Зато же и талант виден сразу. Вот всем известный абзац – «А когда стукнуло тридцать, минувшей осенью? А когда стукнуло тридцать – день был уныл, как день двадцатилетия. Пришел ко мне Боря с какой-то полоумной поэтессою, пришли Вадя с Лидой, Ледик с Володей. И принесли мне – что принесли? – две бутылки столичной и две банки фаршированных томатов. И такое отчаяние, такая мука мной овладели от этих томатов, что хотел я заплакать – и уже не мог…» Здесь даже для Володи найден удовлетворительный контекст: он определятся идиотским «Ледиком», но больше всего на целое работает анонимная полоумная поэтесса, единственная во всем перечислении без имени и оттого привносящая эффект неожиданности и некое мистическое чувство разомкнутости мира, из которого в произвольном порядке забрано несколько странных людей.

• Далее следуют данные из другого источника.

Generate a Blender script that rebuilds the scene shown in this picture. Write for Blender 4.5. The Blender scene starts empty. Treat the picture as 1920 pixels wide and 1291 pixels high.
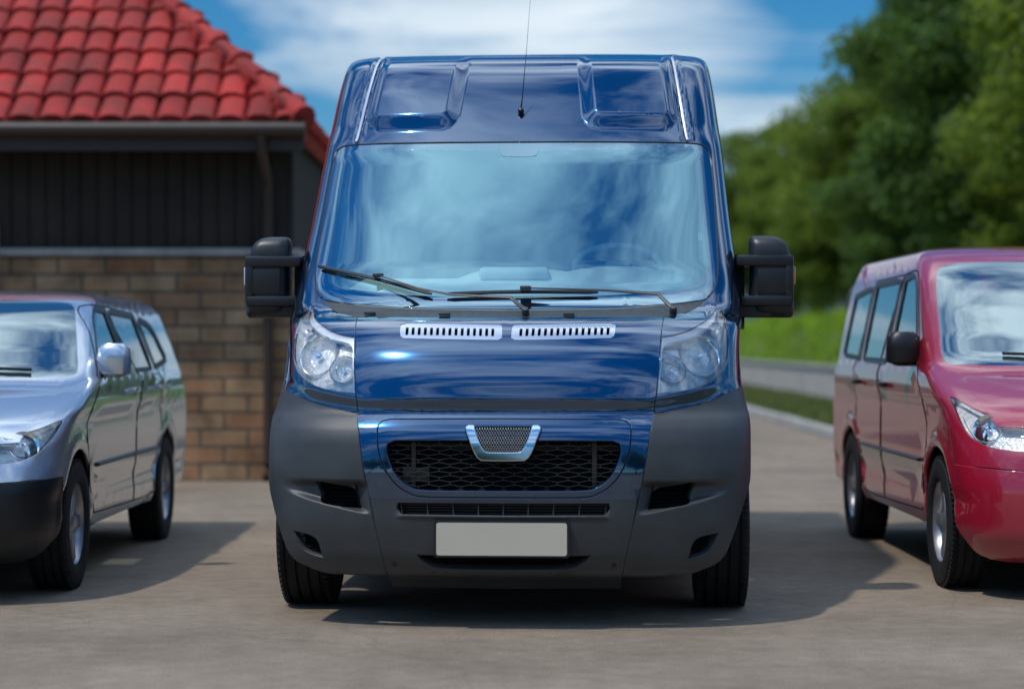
import bpy, bmesh, math, random, bisect
from mathutils import Vector, Matrix, noise
from mathutils.geometry import delaunay_2d_cdt
scene = bpy.context.scene
COL = scene.collection
rnd = random.Random(11)
# ------------------------------------------------------------------ camera, sky, sun, exposure
cam = bpy.data.cameras.new("camera"); cam_o = bpy.data.objects.new("camera", cam); COL.objects.link(cam_o)
cam_o.location = (0, 0, 1.15); cam_o.rotation_euler = (math.radians(90), 0, 0)
cam.sensor_width = 36; cam.lens = 75; cam.clip_start = 0.1; cam.clip_end = 3000
cam.dof.use_dof = True; cam.dof.focus_distance = 9.2; cam.dof.aperture_fstop = 1.4
scene.camera = cam_o
SUN_EL, SUN_AZ = math.radians(62), math.radians(-126)      # azimuth measured from +Y towards +X
w = bpy.data.worlds.new("World"); scene.world = w; w.use_nodes = True
nt = w.node_tree; N = nt.nodes; L = nt.links; N.clear()
def nd(t, **k):
    n = N.new(t)
    for a, b in k.items():
        if isinstance(b, (int, float, tuple, str, bool)) and hasattr(n, a): setattr(n, a, b)
    return n
sky = nd('ShaderNodeTexSky', sky_type='NISHITA', sun_disc=False); sky.sun_elevation = SUN_EL; sky.sun_rotation = SUN_AZ
sky.altitude = 900; sky.air_density = 1.0; sky.dust_density = 0.1; sky.ozone_density = 3.0
hs = nd('ShaderNodeHueSaturation'); hs.inputs['Saturation'].default_value = 1.25; hs.inputs['Value'].default_value = 1.0
tint = nd('ShaderNodeMix', data_type='RGBA', blend_type='MULTIPLY'); tint.inputs[0].default_value = 1.0; tint.inputs[7].default_value = (0.70, 0.93, 1.06, 1)
L.new(sky.outputs[0], tint.inputs[6]); L.new(tint.outputs[2], hs.inputs['Color'])
tc = nd('ShaderNodeTexCoord'); sep = nd('ShaderNodeSeparateXYZ'); L.new(tc.outputs['Generated'], sep.inputs[0])
add = nd('ShaderNodeMath', operation='ADD'); L.new(sep.outputs[2], add.inputs[0]); add.inputs[1].default_value = 0.35
mx = nd('ShaderNodeMath', operation='MAXIMUM'); L.new(add.outputs[0], mx.inputs[0]); mx.inputs[1].default_value = 0.05
dx = nd('ShaderNodeMath', operation='DIVIDE'); L.new(sep.outputs[0], dx.inputs[0]); L.new(mx.outputs[0], dx.inputs[1])
dy = nd('ShaderNodeMath', operation='DIVIDE'); L.new(sep.outputs[1], dy.inputs[0]); L.new(mx.outputs[0], dy.inputs[1])
sx = nd('ShaderNodeMath', operation='MULTIPLY'); sx.inputs[1].default_value = 0.42; L.new(dx.outputs[0], sx.inputs[0])
cb = nd('ShaderNodeCombineXYZ'); L.new(sx.outputs[0], cb.inputs[0]); L.new(dy.outputs[0], cb.inputs[1]); cb.inputs[2].default_value = 3.7
n1 = nd('ShaderNodeTexNoise'); n1.inputs['Scale'].default_value = 4.2; n1.inputs['Detail'].default_value = 9; n1.inputs['Roughness'].default_value = 0.60; n1.inputs['Distortion'].default_value = 0.5
L.new(cb.outputs[0], n1.inputs['Vector'])
cr = nd('ShaderNodeValToRGB'); cr.color_ramp.elements[0].position = 0.48; cr.color_ramp.elements[1].position = 0.72
cr.color_ramp.elements[0].color = (0, 0, 0, 1); cr.color_ramp.elements[1].color = (0.9, 0.9, 0.9, 1)
dp = nd('ShaderNodeVectorMath', operation='DOT_PRODUCT'); L.new(tc.outputs['Generated'], dp.inputs[0]); dp.inputs[1].default_value = (0.0, 0.978, 0.208)
b1 = nd('ShaderNodeMapRange'); b1.inputs['From Min'].default_value = 0.989; b1.inputs['From Max'].default_value = 0.9985; b1.inputs['To Max'].default_value = 0.26; L.new(dp.outputs['Value'], b1.inputs['Value'])
b2 = nd('ShaderNodeMapRange'); b2.inputs['From Min'].default_value = 0.35; b2.inputs['From Max'].default_value = 0.95; b2.inputs['To Max'].default_value = 0.045; L.new(sep.outputs[2], b2.inputs['Value'])
s1 = nd('ShaderNodeMath', operation='ADD'); L.new(b1.outputs[0], s1.inputs[0]); L.new(b2.outputs[0], s1.inputs[1])
s2 = nd('ShaderNodeMath', operation='ADD'); L.new(s1.outputs[0], s2.inputs[0]); L.new(n1.outputs['Fac'], s2.inputs[1]); L.new(s2.outputs[0], cr.inputs[0])
n2 = nd('ShaderNodeTexNoise'); n2.inputs['Scale'].default_value = 3.1; n2.inputs['Detail'].default_value = 5; L.new(cb.outputs[0], n2.inputs['Vector'])
cc = nd('ShaderNodeValToRGB'); cc.color_ramp.elements[0].color = (4.6, 6.2, 7.8, 1); cc.color_ramp.elements[1].color = (11.0, 12.2, 13.0, 1)
cc.color_ramp.elements[0].position = 0.35; cc.color_ramp.elements[1].position = 0.62
L.new(n2.outputs['Fac'], cc.inputs[0])
mixw = nd('ShaderNodeMix', data_type='RGBA'); L.new(cr.outputs[0], mixw.inputs[0]); L.new(hs.outputs[0], mixw.inputs[6]); L.new(cc.outputs[0], mixw.inputs[7])
bg = nd('ShaderNodeBackground'); bg.inputs['Strength'].default_value = 0.095; 
el = nd('ShaderNodeMapRange'); el.inputs['From Min'].default_value = 0.25; el.inputs['From Max'].default_value = 0.85; el.inputs['To Min'].default_value = 1.0; el.inputs['To Max'].default_value = 2.6; L.new(sep.outputs[2], el.inputs['Value'])
vm = nd('ShaderNodeVectorMath', operation='SCALE'); L.new(mixw.outputs[2], vm.inputs[0]); L.new(el.outputs[0], vm.inputs['Scale']); L.new(vm.outputs[0], bg.inputs['Color'])
ow = nd('ShaderNodeOutputWorld'); L.new(bg.outputs[0], ow.inputs['Surface'])
sl = bpy.data.lights.new("sun", 'SUN'); sl.energy = 2.8; sl.angle = math.radians(1.6); sl.color = (1.0, 0.95, 0.87)
so = bpy.data.objects.new("sun", sl); COL.objects.link(so); so.location = (0, 0, 40)
sd = Vector((math.sin(SUN_AZ)*math.cos(SUN_EL), math.cos(SUN_AZ)*math.cos(SUN_EL), math.sin(SUN_EL)))
so.rotation_euler = sd.to_track_quat('Z', 'Y').to_euler()
vs = scene.view_settings; vs.view_transform = 'Standard'; vs.look = 'None'; vs.exposure = -0.2; vs.gamma = 1.0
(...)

Я, собственно, к чему все это написал? а к тому, что сегодня, сидя на лавке, видел, как снимается эпизод сериала (я так понял по косвенным признакам). Там, значит, на лавке сидели два чмыря, а около них крутились люди с микрофоном и видеокамерой. Они обустроились, и режиссер произнес:
- Встреча Юрия и Тимофея, дубль один.
И сразу стало понятно, что сериал говно и что смотреть его нельзя будет под пушкой.
А тем, кто полагает, что сценарии и рассказы писать не хуй делать, если есть ручка и пять по прилежанию в школе, предлагается поупражняться в составлениях списка действующих лиц для несуществующего проекта.

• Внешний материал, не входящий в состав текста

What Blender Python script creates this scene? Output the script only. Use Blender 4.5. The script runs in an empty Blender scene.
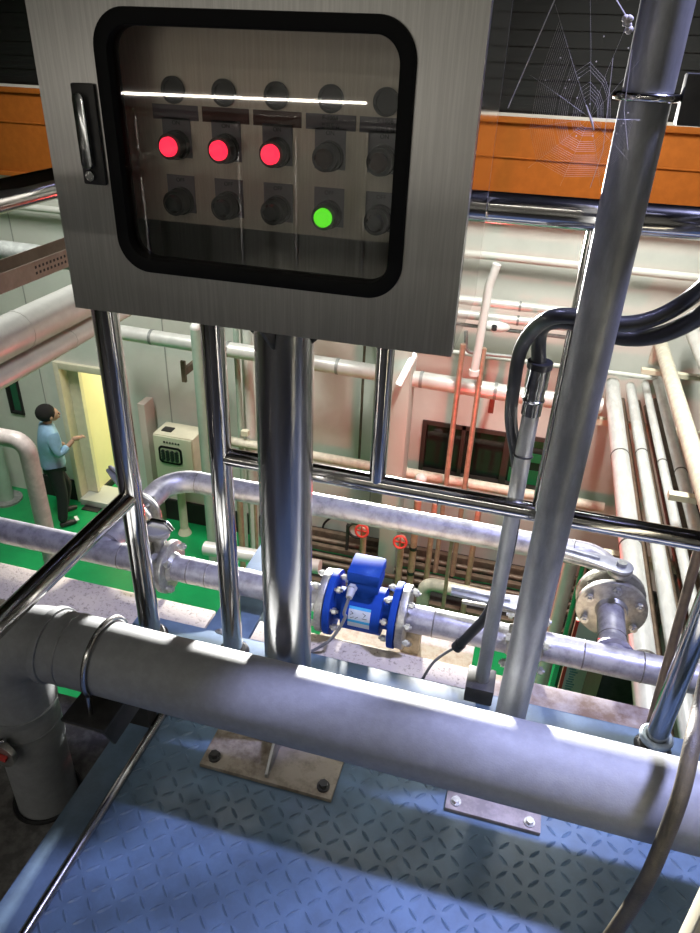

Поначалу пойдут, понятное дело, Сережи и Вити. Но не исключено, что через пару месяцев такого труда у кого-нибудь откроется слух, и ему станет понятно, что Сергей и Витя рядом существовать могут только в советском фильме про то, как в магазине объявили соцсоревнование.
И тогда, может, кому-то сделается заметным, что писательство не просто труд по отбиванию клавиш клавы, но еще и системное мероприятие по составлению адекватной замыслу реальности, в которой имеются свои законы, мешающие Коле, Пете и Марусе сойтись вместе за одним столом.